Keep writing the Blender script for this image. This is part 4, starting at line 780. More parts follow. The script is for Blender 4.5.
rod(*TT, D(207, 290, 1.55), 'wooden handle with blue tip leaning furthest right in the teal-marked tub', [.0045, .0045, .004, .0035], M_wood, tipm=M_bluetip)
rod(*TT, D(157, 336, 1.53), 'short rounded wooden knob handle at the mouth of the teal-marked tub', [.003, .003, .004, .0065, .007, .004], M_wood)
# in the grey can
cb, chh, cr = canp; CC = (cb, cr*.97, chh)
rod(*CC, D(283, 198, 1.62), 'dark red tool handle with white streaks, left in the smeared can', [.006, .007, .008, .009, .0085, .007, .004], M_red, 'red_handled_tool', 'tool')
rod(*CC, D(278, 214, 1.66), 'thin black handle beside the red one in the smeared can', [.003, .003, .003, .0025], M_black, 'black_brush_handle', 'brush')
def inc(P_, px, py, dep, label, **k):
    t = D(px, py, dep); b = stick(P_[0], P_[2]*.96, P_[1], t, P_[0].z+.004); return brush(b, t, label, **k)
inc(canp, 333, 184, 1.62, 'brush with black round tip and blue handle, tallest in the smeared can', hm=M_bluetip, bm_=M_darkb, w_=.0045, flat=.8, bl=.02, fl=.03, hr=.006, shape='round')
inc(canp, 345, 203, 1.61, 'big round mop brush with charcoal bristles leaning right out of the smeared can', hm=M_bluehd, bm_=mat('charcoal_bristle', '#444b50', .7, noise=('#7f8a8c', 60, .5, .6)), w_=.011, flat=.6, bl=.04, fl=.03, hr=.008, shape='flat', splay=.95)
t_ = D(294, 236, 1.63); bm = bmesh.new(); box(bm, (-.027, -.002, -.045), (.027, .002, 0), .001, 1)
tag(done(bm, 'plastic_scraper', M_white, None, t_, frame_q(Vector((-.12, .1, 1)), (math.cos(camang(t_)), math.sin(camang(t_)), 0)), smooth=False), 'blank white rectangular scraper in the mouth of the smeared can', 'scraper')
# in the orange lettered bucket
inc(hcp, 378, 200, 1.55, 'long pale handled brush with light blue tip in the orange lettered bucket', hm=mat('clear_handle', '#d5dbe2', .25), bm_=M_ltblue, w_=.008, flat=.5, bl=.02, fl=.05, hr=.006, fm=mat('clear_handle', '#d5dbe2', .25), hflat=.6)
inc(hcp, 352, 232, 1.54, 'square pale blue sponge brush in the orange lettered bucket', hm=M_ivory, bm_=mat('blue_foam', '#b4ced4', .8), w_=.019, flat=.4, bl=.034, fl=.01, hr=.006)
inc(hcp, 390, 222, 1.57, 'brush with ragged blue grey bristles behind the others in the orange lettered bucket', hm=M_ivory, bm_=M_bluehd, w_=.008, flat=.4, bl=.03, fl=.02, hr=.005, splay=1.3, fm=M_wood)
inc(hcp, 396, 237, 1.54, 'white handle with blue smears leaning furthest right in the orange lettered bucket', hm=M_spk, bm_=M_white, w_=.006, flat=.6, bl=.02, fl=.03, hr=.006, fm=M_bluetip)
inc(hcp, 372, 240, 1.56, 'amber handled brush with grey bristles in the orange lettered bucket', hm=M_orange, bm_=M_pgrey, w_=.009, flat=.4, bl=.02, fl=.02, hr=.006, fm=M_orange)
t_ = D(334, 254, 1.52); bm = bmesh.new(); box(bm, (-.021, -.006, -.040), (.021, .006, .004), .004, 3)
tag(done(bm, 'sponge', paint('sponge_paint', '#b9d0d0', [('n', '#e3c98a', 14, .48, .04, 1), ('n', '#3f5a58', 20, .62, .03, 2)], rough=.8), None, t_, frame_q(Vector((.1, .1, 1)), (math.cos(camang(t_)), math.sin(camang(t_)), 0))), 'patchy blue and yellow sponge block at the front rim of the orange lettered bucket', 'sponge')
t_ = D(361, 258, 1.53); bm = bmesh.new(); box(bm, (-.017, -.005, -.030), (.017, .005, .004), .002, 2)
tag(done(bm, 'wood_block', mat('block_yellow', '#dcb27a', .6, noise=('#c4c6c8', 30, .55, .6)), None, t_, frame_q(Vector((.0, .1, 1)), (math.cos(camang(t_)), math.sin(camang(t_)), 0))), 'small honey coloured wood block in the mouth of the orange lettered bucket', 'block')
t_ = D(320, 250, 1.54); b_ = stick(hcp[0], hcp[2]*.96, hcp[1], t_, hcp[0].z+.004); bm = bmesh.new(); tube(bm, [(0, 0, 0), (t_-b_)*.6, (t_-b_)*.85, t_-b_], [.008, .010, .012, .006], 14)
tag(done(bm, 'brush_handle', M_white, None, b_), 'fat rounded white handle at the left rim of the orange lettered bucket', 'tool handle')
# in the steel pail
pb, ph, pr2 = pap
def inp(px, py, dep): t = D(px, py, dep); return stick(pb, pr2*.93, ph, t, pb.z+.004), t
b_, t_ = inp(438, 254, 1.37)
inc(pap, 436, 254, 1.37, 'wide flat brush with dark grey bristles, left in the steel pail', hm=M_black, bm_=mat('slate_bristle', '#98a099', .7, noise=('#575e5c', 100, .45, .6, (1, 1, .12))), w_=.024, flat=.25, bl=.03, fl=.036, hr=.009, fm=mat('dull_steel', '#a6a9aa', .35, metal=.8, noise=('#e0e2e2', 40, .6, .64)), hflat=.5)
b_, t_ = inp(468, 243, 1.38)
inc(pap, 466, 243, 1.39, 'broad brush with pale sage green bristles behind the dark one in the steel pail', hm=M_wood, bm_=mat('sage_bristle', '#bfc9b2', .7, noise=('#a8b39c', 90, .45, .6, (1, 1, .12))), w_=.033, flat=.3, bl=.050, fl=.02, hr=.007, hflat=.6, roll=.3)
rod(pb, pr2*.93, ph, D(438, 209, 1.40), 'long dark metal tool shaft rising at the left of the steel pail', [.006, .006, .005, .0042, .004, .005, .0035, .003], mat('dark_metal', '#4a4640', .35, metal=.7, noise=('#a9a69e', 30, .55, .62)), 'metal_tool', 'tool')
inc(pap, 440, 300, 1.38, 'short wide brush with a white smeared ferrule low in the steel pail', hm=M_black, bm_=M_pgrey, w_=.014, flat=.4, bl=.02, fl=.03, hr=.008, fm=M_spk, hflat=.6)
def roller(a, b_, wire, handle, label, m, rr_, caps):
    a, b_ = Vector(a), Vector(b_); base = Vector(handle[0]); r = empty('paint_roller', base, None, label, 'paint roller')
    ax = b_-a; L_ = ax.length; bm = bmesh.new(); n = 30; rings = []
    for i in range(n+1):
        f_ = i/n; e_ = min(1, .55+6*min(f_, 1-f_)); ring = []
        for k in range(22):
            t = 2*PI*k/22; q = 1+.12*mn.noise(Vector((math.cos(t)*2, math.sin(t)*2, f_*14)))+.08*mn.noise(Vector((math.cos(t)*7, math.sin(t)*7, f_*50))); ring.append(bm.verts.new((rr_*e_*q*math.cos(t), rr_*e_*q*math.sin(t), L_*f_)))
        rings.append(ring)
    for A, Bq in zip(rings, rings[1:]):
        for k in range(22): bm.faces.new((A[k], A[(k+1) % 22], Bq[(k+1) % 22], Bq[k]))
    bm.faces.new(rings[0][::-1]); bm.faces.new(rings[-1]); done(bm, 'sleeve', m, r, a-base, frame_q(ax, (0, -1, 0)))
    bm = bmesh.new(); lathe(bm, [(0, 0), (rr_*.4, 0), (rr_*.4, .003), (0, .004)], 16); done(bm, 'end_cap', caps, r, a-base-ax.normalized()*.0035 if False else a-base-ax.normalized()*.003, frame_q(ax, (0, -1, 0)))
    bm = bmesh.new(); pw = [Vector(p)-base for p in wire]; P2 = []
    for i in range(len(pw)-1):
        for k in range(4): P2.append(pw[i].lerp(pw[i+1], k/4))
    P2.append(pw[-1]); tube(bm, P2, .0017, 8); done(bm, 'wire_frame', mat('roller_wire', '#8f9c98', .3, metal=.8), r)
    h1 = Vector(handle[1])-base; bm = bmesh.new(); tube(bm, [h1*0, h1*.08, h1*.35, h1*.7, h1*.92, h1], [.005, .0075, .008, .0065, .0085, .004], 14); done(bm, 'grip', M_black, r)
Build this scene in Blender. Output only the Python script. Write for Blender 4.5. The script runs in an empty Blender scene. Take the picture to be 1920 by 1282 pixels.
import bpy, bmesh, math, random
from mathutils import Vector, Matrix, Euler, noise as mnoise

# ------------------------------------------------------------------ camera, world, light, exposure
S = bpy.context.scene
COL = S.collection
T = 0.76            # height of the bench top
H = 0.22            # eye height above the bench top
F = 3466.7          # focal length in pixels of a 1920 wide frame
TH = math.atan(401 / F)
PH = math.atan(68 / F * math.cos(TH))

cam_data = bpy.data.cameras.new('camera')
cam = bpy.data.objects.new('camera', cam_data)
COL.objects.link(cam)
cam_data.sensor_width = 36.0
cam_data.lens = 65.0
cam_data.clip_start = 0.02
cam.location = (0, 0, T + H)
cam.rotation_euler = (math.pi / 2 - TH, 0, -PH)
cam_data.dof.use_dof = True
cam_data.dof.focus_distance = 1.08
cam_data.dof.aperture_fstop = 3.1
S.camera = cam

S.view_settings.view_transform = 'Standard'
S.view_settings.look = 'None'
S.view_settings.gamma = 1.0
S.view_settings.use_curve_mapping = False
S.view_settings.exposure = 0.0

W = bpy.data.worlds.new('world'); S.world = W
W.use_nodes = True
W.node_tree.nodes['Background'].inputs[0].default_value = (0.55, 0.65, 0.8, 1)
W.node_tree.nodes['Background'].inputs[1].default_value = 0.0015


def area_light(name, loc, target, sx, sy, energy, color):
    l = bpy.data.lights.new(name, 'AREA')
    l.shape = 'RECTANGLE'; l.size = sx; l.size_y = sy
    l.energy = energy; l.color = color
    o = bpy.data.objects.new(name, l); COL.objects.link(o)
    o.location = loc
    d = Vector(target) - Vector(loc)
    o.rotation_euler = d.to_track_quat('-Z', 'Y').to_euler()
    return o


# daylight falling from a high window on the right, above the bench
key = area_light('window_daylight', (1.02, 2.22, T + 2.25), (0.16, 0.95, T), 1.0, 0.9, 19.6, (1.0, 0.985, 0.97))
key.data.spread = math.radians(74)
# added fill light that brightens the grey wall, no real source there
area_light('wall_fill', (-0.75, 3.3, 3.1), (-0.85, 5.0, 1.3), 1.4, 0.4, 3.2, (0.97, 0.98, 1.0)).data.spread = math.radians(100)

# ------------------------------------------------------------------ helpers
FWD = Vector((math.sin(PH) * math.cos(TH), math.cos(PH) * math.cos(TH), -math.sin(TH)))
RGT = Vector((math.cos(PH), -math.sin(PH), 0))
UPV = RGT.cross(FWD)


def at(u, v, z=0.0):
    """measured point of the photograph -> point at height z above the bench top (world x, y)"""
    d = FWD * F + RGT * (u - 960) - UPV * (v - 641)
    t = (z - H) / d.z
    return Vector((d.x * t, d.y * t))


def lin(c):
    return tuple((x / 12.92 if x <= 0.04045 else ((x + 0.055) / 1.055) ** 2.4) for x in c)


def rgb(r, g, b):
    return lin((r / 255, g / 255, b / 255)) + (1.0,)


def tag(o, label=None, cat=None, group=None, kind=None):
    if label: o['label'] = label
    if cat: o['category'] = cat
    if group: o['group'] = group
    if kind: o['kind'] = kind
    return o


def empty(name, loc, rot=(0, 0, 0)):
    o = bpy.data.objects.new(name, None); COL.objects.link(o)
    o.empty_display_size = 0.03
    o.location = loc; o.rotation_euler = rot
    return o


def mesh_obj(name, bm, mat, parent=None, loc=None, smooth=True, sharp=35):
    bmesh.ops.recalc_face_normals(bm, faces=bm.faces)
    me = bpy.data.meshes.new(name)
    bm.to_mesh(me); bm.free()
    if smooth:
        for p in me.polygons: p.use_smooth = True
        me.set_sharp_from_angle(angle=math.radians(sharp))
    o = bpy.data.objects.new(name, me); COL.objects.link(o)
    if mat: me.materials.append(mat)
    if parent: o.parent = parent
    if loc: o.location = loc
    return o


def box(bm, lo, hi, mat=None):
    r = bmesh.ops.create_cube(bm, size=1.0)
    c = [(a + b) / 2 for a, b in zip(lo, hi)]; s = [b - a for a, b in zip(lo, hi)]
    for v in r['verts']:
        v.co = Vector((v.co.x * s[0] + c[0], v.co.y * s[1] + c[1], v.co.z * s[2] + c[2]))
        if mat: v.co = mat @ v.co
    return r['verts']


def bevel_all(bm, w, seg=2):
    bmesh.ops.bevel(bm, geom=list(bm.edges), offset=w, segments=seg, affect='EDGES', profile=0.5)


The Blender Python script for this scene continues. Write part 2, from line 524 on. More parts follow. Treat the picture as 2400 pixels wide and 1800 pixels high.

━━━━━━━━

## AIM
In the listing above, locate the line with "Build this scene" and the line with "PH = math.atan(68 / F * math.cos(TH))", then extract exactly those lines and every line between them, and nothing more.

## RESULT
Build this scene in Blender. Output only the Python script. Write for Blender 4.5. The script runs in an empty Blender scene. Take the picture to be 1920 by 1282 pixels.
import bpy, bmesh, math, random
from mathutils import Vector, Matrix, Euler, noise as mnoise

# ------------------------------------------------------------------ camera, world, light, exposure
S = bpy.context.scene
COL = S.collection
T = 0.76            # height of the bench top
H = 0.22            # eye height above the bench top
F = 3466.7          # focal length in pixels of a 1920 wide frame
TH = math.atan(401 / F)
PH = math.atan(68 / F * math.cos(TH))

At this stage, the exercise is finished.